MATLAB: Fft dosen’t conserve energy

digital signal processingMATLAB

I have an easy script, taken from an example of Matlab help page of fft:
%%%%%%%%%%%%%%%%%%%%%%%%%%%%%%%%%%%%%%%
clear; close all; clc; beep off
Fs = 100; % Sampling frequency
t = -0.5:1/Fs:0.5; % Time vector
L = length(t); % Signal length
x = 1/(4*sqrt(2*pi*0.01))*(exp(-t.^2/(2*0.01))); % signal
nfft1 = 2^nextpow2(L); % first nfft
nfft2=nfft1/2; % new nfft (lower than first one)
dt=1/Fs; % time resolution
Y1 = fft(x,nfft1)*dt;
Y2 = fft(x,nfft2)*dt; % Fourier transforms
f1 = Fs*(0:(nfft1/2))/nfft1;
f2 = Fs*(0:(nfft2/2))/nfft2; % frequency arrays
P1 = Y1.*conj(Y1);
P2 = Y2.*conj(Y2); % power spectra
df1=f1(2)-f1(1);
df2=f2(2)-f2(1); % frequency resolutions
e=sum(abs(x).^2)/Fs % Energy from temporal domain
E1=sum(P1)*df1 % Energy from frequency domain with nfft1
E2=sum(P2)*df2 % Energy from frequency domain with nfft2
basically, I do the fft firstly with a nfft higher than the signal length (nfft1) and then with a lower nfft (nfft2); I get than the energy obtained with nfft1 is equal to the energy obtained from temporal domain, while energy obtained with a lower nfft is different. Could anyone explain why?

Best Answer

From the fft documentation:
Y = fft(X,n) returns the n-point DFT. If no value is specified, Y is the same size as X.
  • If X is a vector and the length of X is less than n, then X is padded with trailing zeros to length n.
  • If X is a vector and the length of X is greater than n, then X is truncated to length n.
The original ‘x’ has a length of 101. That is not compromised in the computation of ‘Y1’ becasue zero-padding simply increases the frequency resolution.
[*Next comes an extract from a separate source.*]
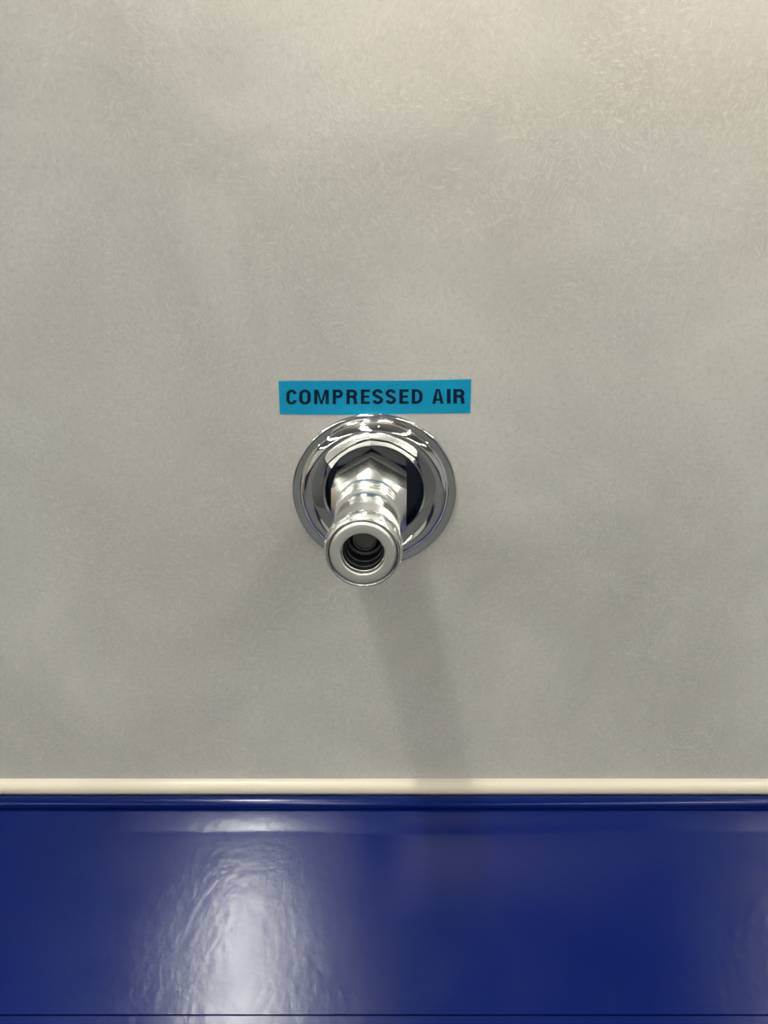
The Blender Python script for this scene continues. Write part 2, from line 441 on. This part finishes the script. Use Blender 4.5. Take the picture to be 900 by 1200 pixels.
# ---------------------------------------------------------------- quick coupling
TU, TL = rad(3.8), rad(-1.6)                             # it points slightly up and to the left
cp = thing('air_coupling', 'nickel quick coupling with open bore sticking out of the chrome rosette', 'coupling', (fc.x - .0012, 0, fc.z + .0001), (-TU, 0, TL))
LEN = 62.3
def hexnut(af, p0, p1, cham0, cham1, drop0=.4, drop1=.6, seg=120):
    """hexagon, corners up and down, with conical chamfers that cut a crisp curve into every flat"""
    crn = af / 2 / math.cos(rad(30)); bm = bmesh.new(); cols = []
    for k in range(seg):
        a = 2 * PI * k / seg
        hr = af / 2 / math.cos((a + rad(30)) % rad(60) - rad(30))
        r0, r1 = af / 2 - drop0, af / 2 - drop1
        pts = []
        if cham0: pts += [(p0, r0), (p0 + (hr - r0) * cham0, hr)]
        else: pts += [(p0, hr)]
        if cham1: pts += [(p1 - (hr - r1) * cham1, hr), (p1, r1)]
        else: pts += [(p1, hr)]
        cols.append([bm.verts.new((r / 1000 * math.cos(a), -p / 1000, r / 1000 * math.sin(a))) for p, r in pts])
    for a, b in zip(cols, cols[1:] + cols[:1]):
        for i in range(len(a) - 1): bm.faces.new((a[i], a[i + 1], b[i + 1], b[i]))
    bm.faces.new([c[0] for c in cols]); bm.faces.new([c[-1] for c in cols][::-1])
    bmesh.ops.recalc_face_normals(bm, faces=bm.faces)
    return bm
link('lock_nut', hexnut(27.6, -4.5, 5.5, 1.3, 0, .2, .3), m_nut_dull, cp, angle=18)
link('joint_ring', lathe([(12, 5.4), (13.6, 5.4), (13.6, 6.4), (12, 6.4)], 64), m_rubber, cp)
link('hex_body', hexnut(27.7, 6.1, 23.4, 0, .8, .2, 1.4), m_nut, cp, angle=18)
neck = [(12.9, 22.6), (12.7, 23.3), (12.4, 23.9), (12.3, 25.6), (12.0, 25.8), (12.0, 26.2), (12.3, 26.4), (12.3, 27.8), (11.9, 28.0), (11.9, 28.4), (12.1, 28.6), (12.1, 30.0), (11.6, 30.3), (11.6, 30.8), (11.8, 31.0), (11.8, 32.4), (11.3, 33.2), (10.9, 34.5), (10.8, 38), (10.9, 43), (11.1, 45), (11.3, 45.6)]
link('neck', lathe(neck, 96), m_turn, cp, angle=30)
# knurled collar: crossing diamond ridges
def knurl(ra, rb, p0, p1, n, rows, h=.2):
    bm = bmesh.new(); R = []
    N2 = n * 2
    for k in range(rows + 1):
        r = ra + (rb - ra) * k / rows
        p = p0 + (p1 - p0) * k / rows
        R.append([bm.verts.new(((r + (h if (i + k) % 2 == 0 else 0)) / 1000 * math.cos(2 * PI * i / N2), -p / 1000, (r + (h if (i + k) % 2 == 0 else 0)) / 1000 * math.sin(2 * PI * i / N2))) for i in range(N2)])
    for a, b in zip(R, R[1:]):
        for i in range(N2):
            j = (i + 1) % N2; bm.faces.new((a[i], b[i], b[j], a[j]))
    return bm
bmk = knurl(11.15, 11.95, 45.4, 55.6, 56, 15, .6)
link('knurled_band', bmk, m_knurl, cp, smooth=False)
sl = [(10.9, 44.8), (11.2, 45.2), (11.1, 46), (11.8, 55.4), (12.15, 55.6), (12.15, 59.9), (12.3, 60.1), (12.35, 60.6), (12.0, 61.1), (11.5, 61.3), (11.15, 61.2), (11.1, 60.6), (11.1, 52)]
slv = link('sleeve', lathe(sl, 128), m_turn, cp, angle=30)
# two staggered rows of raised lugs round the sleeve
def lug(p0, p1, a0, a1, r0, r1):
    bm = bmesh.new(); n = 6; R = []
    for k in range(n + 1):
        a = rad(a0 + (a1 - a0) * k / n); c, s = math.cos(a), math.sin(a)
        R.append([bm.verts.new((r / 1000 * c, -p / 1000, r / 1000 * s)) for r, p in ((r0, p0), (r1 - .06, p0), (r1, p0 + .12), (r1, p1 - .12), (r1 - .06, p1), (r0, p1))])
    for a, b in zip(R, R[1:]):
        for i in range(5): bm.faces.new((a[i], a[i + 1], b[i + 1], b[i]))
    bm.faces.new(R[0]); bm.faces.new(R[-1][::-1])
    bmesh.ops.recalc_face_normals(bm, faces=bm.faces)
    return bm
for rowi, (p0, p1) in enumerate(((55.9, 57.6), (57.9, 59.6))):
    for k in range(14):
        a = k * 360 / 14 + rowi * 180 / 14
        link('lug', lug(p0, p1, a, a + 20.5, 12.0, 12.75), m_turn, slv, angle=30)
link('gap_ring', lathe([(11.2, 60.2), (10.5, 60.2), (10.5, 55)], 96), m_rubber, cp)
fr = [(10.5, 54.0), (10.75, 55.0)] + [(10.75, LEN - 1.0)] + [(10.75 - .9 * (1 - math.cos(rad(q))), LEN - 1.0 + 1.0 * math.sin(rad(q))) for q in range(15, 91, 15)] + [(7.45, LEN)] + [(7.45 - .5 * math.sin(rad(q)), LEN - .5 * (1 - math.cos(rad(q)))) for q in range(15, 91, 15)] + [(6.9, LEN - 2.4), (6.75, LEN - 2.5)]
link('front_ring', lathe(fr, 128), m_face, cp, angle=40)
br_ = [(6.6, LEN - 2.4), (6.6, LEN - 4.5), (6.2, LEN - 4.8), (6.2, LEN - 8), (5.9, LEN - 8.2), (5.9, LEN - 12), (6.3, LEN - 12.2), (6.3, LEN - 14), (5.4, LEN - 14.3), (5.4, LEN - 20), (0, LEN - 20)]
link('bore', lathe(br_, 96), m_dark, cp)
vl = [(0, LEN - 13.2), (3.4, LEN - 13.2), (3.6, LEN - 12.4), (4.0, LEN - 12.4), (4.1, LEN - 13), (4.1, LEN - 19)]
link('valve', lathe(vl, 64), m_valve, cp)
The length of ‘x’ in ‘Y2’ is 64, so 37 elements of the original signal have been removed before the Fourier transform was calculated.
To illustrate:
Y1 = fft(x,nfft1)*dt;
Y2 = fft(x,nfft2)*dt; % Fourier transforms
Y3 = fft(x(1:64))*dt; % Truncate First
Y1Y2 = mean(abs(Y1)) - mean(abs(Y2))
Y2Y3 = mean(abs(Y2)) - mean(abs(Y3))
produces:
Y1Y2 =
-0.003722334257938
Y2Y3 =
0
There is no difference between ‘Y2’ and ‘Y3’. (The small difference between ‘Y1’ and ‘Y2’ is the effect of zero-padding in creating a longer ‘Y1’ vector without changing any of the other elements.)